Pode-se argumentar que escrever e/ou detalhar demais um background é um empecilho para a criação coletiva, mas isso só vai acontecer se você permitir. A parte “oculta” - isto é, aquilo que os outros jogadores ou os detalhes que o mestre não sabe sobre o que você pensou para a sua personagem não precisa ser imutável. Você pode alterar e moldar as coisas conforme descobrir, na mesa mesmo, a identidade desse personagem. Acho que a maior questão é essa: saber usar aquilo que se produz como um ponto de partida, e não como produto finalizado.
Um jogo incompleto
Com a Lani, da mesa de Pathfinder 2 que joguei com o pessoal do canal “Perdidos no Play” e tantas outras foi assim: imaginei elas de um jeito, e no momento em que as coloquei em jogo, a coisa foi se transformando. Acredito que este seja mais um dos pontos em comum do nosso hobby com o fazer teatral: Quando ensaiamos um texto em casa, quando estudamos o personagem sozinhos, a coisa sai de um jeito. Porém, ao colocar tudo em cena, com a contracenação e intervenção dos colegas e diretor, a coisa toda se transforma. Inclusive, é bom a gente permitir que estas mudanças aconteçam! Do contrário, teremos personagens que não dialogam entre si. Aí sim, teremos propostas muito distintas que irão travar o jogo. O RPG é um jogo que não é completo, que possui lacunas para que os jogadores e narradores possam criar e improvisar em cima. Se você vai para a mesa com uma ideia de personagem 100% fechada e não se permite afetar pela narrativa dos outros, é melhor escrever um livro.

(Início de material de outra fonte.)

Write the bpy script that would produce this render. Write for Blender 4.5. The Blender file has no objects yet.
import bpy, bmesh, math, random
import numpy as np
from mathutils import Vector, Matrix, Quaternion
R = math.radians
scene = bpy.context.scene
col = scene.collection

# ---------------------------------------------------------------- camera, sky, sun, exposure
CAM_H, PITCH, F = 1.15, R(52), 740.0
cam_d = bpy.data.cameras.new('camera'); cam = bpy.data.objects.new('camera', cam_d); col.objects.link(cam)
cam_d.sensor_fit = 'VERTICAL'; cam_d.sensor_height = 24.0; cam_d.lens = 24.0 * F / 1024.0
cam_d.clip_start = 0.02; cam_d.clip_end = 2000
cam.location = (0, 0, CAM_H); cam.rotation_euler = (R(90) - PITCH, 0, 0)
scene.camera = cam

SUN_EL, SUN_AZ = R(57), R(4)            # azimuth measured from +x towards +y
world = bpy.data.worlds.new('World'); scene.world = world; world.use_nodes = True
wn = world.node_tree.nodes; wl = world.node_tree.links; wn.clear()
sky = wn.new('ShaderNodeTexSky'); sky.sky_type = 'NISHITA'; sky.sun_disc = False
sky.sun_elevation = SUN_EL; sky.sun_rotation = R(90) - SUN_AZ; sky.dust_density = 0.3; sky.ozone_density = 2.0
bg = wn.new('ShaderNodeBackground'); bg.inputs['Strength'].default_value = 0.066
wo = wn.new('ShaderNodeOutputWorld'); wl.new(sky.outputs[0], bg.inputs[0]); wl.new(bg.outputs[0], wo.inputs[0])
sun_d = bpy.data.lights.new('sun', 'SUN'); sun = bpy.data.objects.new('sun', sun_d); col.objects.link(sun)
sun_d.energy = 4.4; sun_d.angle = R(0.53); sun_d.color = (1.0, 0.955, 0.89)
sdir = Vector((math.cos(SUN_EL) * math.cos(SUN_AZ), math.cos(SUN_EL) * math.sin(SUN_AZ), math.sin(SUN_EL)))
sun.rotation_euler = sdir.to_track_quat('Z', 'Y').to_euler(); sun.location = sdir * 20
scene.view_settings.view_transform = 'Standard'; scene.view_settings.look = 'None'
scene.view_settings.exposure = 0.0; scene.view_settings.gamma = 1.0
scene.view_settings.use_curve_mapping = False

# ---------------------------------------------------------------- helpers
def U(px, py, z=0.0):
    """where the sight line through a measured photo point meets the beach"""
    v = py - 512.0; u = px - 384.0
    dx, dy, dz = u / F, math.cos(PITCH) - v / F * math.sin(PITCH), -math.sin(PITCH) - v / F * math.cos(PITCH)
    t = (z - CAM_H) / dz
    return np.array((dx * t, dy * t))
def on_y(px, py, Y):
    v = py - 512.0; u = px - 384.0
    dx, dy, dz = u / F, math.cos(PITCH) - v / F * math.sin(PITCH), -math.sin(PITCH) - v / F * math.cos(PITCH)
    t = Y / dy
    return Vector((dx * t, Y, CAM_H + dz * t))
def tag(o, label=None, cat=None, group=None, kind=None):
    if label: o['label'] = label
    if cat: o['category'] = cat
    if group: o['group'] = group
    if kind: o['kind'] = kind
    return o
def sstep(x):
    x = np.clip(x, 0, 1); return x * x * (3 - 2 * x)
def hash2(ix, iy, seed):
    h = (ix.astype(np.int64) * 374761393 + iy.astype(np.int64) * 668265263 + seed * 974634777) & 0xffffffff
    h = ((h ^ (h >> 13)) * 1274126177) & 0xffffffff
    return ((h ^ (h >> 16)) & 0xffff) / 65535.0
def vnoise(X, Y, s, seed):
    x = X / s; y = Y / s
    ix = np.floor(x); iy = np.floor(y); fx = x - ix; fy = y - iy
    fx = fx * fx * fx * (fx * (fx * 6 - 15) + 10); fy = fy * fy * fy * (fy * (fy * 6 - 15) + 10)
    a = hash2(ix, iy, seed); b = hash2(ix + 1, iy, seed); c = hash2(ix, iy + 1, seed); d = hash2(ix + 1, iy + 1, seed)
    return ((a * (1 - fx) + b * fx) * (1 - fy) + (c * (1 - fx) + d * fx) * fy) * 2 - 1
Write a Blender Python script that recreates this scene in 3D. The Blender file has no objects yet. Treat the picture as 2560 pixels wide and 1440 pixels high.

Permita que as ações internas e os pedaços do seu personagem que não foram externalizados na narrativa sejam maleáveis e pra finalizar, não queira ficar falando todo o seu background pra todo mundo o tempo todo. Aliás, personagem nenhum precisa saber a história de vida completa da sua personagem. A gente nunca sabe TUDO o que tem pra saber sobre a vida das pessoas - na verdade, só conhecemos delas aquilo que elas escolhem mostrar. Escolha o que o seu personagem quer mostrar.